Data supplied:
########################################

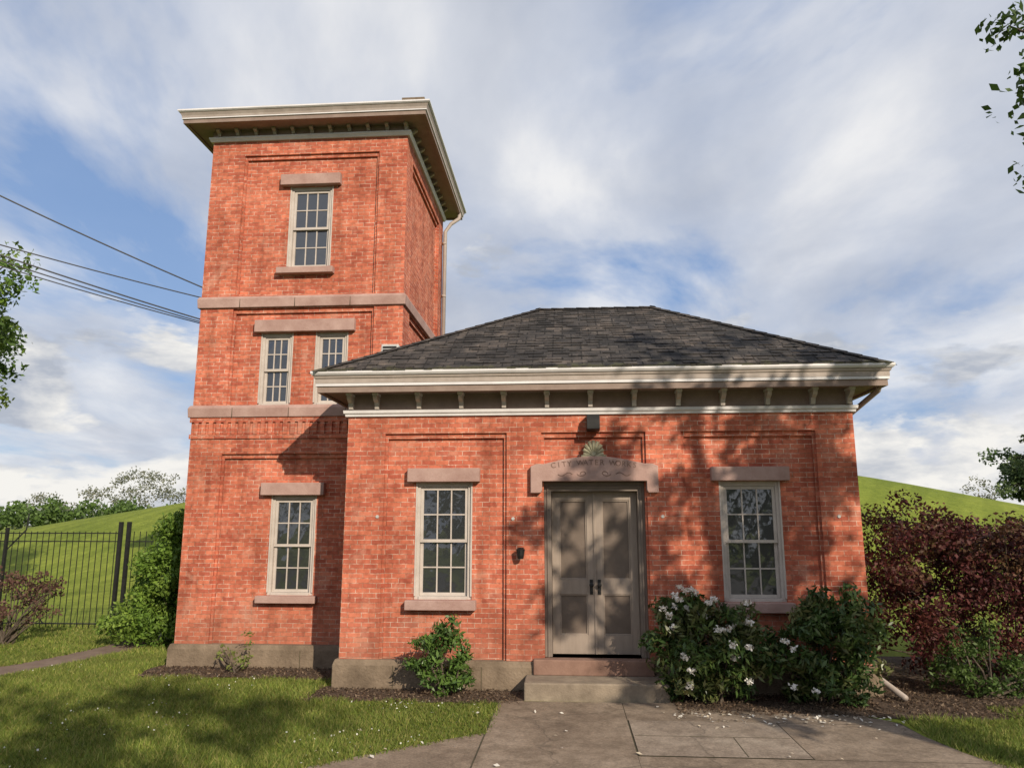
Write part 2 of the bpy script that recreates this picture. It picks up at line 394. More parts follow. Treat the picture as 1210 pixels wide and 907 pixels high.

########################################

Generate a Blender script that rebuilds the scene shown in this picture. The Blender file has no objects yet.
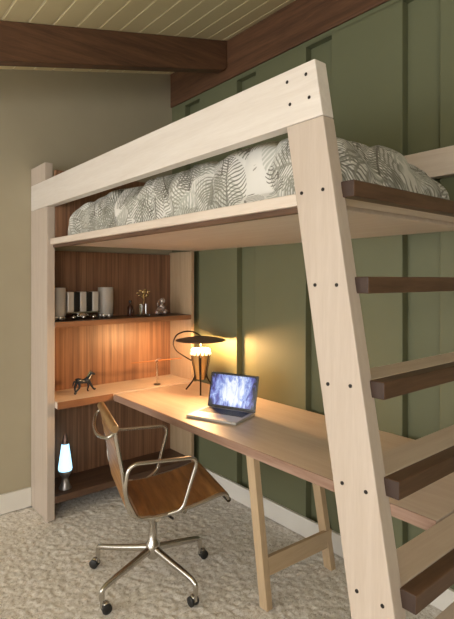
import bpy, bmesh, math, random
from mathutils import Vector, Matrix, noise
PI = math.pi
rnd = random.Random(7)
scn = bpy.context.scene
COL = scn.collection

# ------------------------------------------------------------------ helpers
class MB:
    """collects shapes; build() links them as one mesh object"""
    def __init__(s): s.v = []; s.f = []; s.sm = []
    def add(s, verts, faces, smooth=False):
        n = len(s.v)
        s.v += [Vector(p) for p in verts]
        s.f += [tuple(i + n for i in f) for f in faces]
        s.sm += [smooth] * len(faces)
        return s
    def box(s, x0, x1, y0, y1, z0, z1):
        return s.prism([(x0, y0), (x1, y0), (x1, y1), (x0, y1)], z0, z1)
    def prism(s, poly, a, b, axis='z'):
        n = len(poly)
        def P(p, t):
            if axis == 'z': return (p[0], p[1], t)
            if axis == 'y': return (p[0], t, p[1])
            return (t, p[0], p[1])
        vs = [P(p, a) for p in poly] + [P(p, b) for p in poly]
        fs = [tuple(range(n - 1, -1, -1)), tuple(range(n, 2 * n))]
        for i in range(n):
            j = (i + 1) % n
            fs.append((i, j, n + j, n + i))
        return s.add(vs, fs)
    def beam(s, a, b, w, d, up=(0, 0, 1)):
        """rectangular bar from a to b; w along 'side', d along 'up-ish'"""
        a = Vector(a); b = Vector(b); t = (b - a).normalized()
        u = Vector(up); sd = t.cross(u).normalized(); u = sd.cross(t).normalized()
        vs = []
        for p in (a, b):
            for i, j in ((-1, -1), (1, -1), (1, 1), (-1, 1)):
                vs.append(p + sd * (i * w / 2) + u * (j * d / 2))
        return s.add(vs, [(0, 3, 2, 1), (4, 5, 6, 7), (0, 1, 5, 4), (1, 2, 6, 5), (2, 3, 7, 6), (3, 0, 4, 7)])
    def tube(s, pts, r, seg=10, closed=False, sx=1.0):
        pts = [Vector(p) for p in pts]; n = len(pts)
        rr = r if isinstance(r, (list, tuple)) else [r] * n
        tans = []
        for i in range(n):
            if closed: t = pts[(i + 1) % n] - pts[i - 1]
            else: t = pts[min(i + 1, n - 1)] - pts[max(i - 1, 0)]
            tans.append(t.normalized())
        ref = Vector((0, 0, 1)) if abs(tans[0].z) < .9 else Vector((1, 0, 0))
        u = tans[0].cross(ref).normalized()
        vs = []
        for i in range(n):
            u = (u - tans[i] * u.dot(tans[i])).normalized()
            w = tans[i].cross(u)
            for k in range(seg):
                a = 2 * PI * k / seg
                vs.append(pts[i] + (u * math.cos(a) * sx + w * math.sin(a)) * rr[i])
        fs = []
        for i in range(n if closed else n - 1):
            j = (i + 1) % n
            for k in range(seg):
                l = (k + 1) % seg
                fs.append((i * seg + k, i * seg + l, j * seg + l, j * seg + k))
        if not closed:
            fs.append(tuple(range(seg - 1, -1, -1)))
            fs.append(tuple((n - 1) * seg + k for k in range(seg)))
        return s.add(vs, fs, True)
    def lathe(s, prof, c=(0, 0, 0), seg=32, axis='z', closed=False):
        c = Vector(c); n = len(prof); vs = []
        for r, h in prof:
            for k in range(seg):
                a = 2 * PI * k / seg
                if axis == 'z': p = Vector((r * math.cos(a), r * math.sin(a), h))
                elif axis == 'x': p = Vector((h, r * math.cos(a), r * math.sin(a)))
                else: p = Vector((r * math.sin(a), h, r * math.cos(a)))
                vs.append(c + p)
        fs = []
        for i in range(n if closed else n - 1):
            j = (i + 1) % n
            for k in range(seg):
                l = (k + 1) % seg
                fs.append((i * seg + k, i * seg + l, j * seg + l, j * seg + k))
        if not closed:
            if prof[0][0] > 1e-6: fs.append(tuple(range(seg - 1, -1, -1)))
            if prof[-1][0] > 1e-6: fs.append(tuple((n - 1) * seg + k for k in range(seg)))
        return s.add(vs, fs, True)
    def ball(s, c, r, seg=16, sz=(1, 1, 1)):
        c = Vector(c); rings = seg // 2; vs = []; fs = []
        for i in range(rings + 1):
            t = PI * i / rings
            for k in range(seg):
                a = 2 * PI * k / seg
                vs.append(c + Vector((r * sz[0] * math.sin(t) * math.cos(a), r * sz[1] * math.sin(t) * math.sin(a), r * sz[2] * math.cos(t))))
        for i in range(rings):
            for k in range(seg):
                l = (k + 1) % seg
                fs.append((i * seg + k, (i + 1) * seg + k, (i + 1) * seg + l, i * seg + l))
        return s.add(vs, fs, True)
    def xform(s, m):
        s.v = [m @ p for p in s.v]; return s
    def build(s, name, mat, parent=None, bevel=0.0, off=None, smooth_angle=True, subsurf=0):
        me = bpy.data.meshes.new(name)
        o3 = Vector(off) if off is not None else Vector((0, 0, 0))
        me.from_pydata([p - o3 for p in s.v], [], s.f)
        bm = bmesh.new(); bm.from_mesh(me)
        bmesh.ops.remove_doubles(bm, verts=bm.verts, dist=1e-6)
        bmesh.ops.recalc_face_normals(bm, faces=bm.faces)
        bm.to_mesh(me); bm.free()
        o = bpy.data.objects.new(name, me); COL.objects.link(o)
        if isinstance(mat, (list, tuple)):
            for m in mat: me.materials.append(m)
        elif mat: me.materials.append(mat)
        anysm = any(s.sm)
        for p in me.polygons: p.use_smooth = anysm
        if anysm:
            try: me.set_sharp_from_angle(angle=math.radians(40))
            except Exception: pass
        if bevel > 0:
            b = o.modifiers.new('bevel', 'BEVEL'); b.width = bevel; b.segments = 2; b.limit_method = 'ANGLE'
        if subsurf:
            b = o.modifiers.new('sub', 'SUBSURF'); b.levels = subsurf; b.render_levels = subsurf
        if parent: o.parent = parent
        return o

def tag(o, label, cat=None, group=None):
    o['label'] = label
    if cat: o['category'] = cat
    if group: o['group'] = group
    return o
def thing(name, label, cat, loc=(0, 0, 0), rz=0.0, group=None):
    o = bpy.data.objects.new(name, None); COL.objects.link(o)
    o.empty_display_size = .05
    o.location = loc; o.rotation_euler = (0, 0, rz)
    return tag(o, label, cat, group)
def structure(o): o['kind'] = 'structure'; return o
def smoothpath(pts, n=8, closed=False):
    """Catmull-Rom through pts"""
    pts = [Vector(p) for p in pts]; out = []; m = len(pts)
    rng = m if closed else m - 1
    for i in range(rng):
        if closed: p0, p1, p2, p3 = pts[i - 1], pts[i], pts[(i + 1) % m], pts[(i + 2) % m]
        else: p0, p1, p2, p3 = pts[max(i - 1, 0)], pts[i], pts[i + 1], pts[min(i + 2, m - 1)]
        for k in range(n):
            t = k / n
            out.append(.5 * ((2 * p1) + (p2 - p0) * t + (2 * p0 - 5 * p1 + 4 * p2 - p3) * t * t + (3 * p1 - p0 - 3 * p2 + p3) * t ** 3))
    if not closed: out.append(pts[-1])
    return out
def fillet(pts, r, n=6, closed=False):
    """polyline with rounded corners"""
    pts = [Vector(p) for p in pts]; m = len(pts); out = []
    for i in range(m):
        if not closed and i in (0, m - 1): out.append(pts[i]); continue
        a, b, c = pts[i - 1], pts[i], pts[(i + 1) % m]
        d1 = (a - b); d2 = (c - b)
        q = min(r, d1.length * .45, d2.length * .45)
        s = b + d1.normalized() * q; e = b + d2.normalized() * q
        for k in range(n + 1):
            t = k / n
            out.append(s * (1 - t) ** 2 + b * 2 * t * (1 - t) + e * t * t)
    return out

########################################

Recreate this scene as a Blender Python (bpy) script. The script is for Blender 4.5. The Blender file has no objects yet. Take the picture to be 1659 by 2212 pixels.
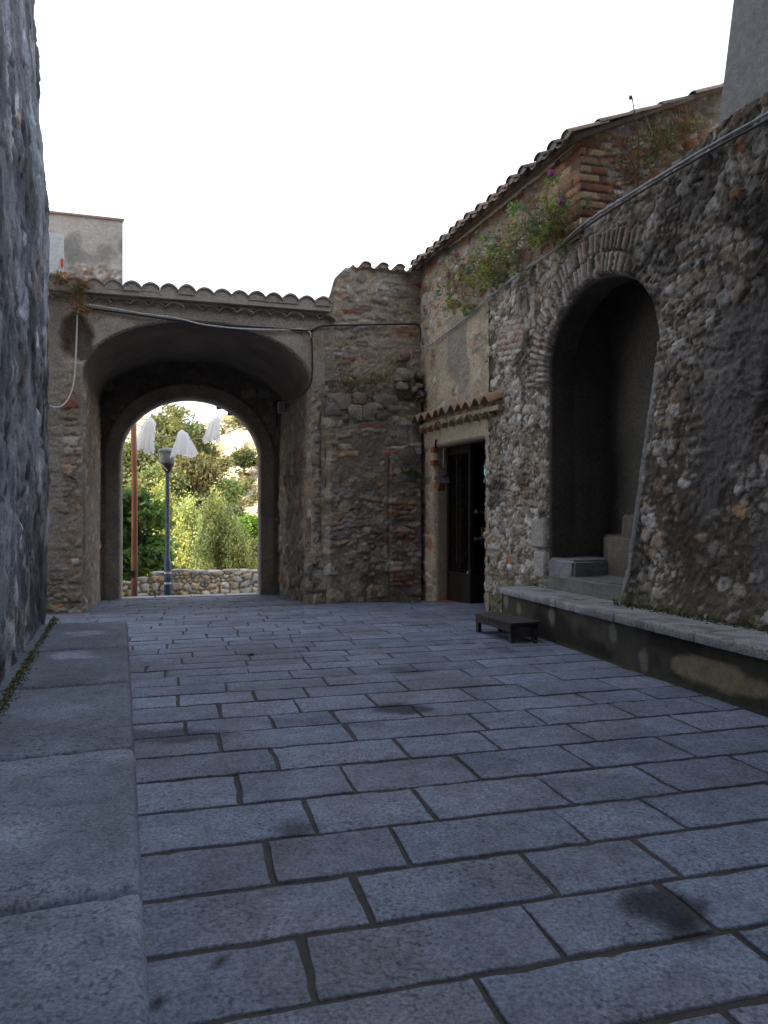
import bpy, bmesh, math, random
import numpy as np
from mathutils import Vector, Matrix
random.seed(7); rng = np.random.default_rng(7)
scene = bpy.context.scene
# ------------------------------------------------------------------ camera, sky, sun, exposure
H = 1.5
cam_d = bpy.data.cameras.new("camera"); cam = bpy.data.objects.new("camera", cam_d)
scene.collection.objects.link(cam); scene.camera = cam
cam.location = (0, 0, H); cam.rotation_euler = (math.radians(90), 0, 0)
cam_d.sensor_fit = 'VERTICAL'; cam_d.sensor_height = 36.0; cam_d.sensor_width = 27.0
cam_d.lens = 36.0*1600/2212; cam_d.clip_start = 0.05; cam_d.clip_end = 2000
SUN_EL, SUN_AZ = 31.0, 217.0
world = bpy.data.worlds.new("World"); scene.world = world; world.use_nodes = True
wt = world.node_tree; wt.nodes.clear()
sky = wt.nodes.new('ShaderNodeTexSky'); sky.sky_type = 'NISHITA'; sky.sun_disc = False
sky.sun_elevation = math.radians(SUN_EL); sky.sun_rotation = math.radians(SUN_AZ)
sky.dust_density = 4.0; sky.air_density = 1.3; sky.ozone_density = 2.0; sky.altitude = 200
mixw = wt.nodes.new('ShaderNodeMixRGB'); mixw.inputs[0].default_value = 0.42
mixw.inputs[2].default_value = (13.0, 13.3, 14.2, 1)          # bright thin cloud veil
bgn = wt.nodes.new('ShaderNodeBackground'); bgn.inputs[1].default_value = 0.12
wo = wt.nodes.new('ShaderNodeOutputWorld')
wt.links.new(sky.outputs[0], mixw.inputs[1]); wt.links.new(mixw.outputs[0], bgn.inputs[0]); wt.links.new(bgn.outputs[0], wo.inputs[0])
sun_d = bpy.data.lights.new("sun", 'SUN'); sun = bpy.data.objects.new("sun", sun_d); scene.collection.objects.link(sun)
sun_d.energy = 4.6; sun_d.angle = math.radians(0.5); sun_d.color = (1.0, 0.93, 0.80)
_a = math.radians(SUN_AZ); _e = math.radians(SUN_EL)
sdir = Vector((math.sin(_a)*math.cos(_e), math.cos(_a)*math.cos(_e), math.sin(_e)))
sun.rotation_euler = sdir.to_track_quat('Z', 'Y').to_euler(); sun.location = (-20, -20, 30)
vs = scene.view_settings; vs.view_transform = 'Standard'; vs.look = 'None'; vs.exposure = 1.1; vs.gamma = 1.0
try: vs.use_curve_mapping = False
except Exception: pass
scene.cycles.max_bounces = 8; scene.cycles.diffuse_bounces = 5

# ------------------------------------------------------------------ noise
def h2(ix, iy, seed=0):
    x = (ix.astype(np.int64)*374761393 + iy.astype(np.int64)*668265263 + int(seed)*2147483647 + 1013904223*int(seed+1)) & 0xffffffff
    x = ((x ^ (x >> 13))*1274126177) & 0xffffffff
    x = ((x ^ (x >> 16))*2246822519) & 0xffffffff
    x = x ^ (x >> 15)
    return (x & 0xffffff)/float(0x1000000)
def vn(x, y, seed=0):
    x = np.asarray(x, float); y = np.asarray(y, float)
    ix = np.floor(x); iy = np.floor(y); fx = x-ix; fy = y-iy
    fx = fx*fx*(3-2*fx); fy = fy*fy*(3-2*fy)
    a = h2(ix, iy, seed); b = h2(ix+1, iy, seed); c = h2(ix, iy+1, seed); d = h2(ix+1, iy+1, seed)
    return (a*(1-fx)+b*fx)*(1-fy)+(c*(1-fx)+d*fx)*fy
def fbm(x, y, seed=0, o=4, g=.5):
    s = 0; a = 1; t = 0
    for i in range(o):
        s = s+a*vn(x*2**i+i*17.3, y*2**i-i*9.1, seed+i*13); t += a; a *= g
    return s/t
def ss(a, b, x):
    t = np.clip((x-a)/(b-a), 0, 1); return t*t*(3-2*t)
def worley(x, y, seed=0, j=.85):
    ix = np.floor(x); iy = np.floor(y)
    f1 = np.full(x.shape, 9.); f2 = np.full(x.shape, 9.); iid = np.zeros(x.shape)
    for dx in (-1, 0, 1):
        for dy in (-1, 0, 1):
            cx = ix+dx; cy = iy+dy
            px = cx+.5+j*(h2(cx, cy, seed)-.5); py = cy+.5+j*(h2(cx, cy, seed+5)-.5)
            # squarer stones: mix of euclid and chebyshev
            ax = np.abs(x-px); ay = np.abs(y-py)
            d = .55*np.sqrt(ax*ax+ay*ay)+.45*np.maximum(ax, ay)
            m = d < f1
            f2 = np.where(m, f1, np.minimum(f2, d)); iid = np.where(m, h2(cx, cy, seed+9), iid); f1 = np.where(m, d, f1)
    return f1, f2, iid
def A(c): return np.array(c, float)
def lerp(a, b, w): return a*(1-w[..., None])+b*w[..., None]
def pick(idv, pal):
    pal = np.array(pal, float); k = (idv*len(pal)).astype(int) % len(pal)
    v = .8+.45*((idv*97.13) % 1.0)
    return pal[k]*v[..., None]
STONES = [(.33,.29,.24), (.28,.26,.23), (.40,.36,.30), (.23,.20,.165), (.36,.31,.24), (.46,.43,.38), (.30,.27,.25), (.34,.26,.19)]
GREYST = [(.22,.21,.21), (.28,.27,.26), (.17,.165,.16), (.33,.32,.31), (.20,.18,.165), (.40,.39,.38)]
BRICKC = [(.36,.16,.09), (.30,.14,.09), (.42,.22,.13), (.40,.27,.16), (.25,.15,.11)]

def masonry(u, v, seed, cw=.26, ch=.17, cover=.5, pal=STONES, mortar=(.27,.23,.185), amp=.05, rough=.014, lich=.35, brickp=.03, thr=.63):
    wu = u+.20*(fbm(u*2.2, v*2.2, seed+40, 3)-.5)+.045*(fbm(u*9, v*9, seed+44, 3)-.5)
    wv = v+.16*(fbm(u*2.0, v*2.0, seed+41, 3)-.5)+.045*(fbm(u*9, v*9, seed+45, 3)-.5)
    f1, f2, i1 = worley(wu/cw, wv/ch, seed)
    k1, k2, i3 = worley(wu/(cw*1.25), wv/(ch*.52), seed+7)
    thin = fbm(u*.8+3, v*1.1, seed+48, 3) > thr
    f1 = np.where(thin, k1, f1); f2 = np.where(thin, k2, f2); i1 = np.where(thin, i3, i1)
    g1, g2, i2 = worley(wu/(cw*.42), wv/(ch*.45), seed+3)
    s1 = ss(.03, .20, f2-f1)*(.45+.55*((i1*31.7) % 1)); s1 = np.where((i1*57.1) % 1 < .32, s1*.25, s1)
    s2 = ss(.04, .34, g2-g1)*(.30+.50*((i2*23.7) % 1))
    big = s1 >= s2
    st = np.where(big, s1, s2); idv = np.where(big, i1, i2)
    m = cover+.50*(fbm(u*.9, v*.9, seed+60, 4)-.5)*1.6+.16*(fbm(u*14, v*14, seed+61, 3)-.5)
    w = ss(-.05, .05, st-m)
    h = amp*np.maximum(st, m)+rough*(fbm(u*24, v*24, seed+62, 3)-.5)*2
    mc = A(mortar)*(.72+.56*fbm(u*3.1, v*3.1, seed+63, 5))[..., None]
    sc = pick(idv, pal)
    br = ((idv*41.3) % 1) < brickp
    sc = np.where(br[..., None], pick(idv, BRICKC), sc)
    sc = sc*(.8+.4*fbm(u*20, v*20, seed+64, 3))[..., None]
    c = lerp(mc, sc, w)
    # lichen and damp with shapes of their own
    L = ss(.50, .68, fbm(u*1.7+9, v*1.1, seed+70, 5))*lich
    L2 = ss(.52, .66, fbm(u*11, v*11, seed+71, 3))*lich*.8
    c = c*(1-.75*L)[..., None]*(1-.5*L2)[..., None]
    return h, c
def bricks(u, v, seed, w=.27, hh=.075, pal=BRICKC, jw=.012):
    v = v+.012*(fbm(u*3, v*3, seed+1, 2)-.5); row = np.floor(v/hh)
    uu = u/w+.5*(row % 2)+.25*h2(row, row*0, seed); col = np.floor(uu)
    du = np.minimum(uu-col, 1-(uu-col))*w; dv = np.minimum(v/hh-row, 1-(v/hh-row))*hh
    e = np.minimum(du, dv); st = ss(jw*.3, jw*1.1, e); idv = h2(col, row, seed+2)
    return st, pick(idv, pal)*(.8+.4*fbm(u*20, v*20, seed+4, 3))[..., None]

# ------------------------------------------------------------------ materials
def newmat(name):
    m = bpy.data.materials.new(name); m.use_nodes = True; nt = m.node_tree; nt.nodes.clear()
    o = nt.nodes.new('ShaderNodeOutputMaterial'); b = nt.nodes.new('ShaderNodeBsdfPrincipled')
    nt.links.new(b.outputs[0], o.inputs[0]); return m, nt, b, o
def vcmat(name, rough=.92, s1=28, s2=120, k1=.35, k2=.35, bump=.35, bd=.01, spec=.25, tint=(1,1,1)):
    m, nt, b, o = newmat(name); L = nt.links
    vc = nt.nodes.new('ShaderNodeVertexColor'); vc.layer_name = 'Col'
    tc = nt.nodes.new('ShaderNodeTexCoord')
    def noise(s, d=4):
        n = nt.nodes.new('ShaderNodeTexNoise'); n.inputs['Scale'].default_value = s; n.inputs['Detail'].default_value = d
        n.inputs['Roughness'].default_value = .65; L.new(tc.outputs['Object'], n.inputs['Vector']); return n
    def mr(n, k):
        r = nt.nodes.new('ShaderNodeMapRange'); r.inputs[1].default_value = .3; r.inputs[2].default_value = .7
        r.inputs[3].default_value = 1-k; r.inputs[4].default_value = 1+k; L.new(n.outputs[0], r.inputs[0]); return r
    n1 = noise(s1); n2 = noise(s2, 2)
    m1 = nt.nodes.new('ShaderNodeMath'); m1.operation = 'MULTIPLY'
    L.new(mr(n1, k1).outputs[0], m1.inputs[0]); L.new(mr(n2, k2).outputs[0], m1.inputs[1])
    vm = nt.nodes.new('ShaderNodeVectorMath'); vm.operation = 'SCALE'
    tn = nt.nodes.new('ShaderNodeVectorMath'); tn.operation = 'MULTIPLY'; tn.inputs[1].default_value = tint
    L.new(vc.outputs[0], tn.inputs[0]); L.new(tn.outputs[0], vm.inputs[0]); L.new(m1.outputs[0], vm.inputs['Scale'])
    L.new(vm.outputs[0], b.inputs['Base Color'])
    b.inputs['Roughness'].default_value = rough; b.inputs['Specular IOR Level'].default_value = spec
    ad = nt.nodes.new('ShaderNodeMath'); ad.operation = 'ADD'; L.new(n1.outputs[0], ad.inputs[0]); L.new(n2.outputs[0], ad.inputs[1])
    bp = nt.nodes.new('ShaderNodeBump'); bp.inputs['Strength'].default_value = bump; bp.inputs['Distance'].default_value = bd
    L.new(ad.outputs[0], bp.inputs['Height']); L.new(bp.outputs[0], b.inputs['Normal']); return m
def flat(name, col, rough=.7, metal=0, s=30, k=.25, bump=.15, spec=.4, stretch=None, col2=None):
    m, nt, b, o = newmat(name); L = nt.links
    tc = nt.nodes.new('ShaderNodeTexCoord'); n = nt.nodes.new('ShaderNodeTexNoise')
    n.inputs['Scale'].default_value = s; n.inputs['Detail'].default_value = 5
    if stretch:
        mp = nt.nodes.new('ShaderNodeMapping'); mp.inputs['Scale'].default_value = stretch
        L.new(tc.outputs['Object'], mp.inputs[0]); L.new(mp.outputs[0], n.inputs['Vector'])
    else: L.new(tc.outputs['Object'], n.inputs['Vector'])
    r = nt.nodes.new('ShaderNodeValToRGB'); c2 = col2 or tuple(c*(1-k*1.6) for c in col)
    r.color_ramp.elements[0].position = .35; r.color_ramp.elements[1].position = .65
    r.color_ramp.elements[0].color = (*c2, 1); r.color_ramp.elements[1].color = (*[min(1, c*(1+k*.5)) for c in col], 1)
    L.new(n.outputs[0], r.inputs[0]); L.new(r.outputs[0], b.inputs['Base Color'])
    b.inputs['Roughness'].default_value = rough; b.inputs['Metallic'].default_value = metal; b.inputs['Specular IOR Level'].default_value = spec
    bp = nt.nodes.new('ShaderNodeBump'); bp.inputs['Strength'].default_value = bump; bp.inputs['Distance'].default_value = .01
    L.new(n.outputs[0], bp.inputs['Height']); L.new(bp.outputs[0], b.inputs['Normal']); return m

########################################

Task statement: Of the lines above, how many include the word "objects"? Reply with the number alone.

Output of the task: 7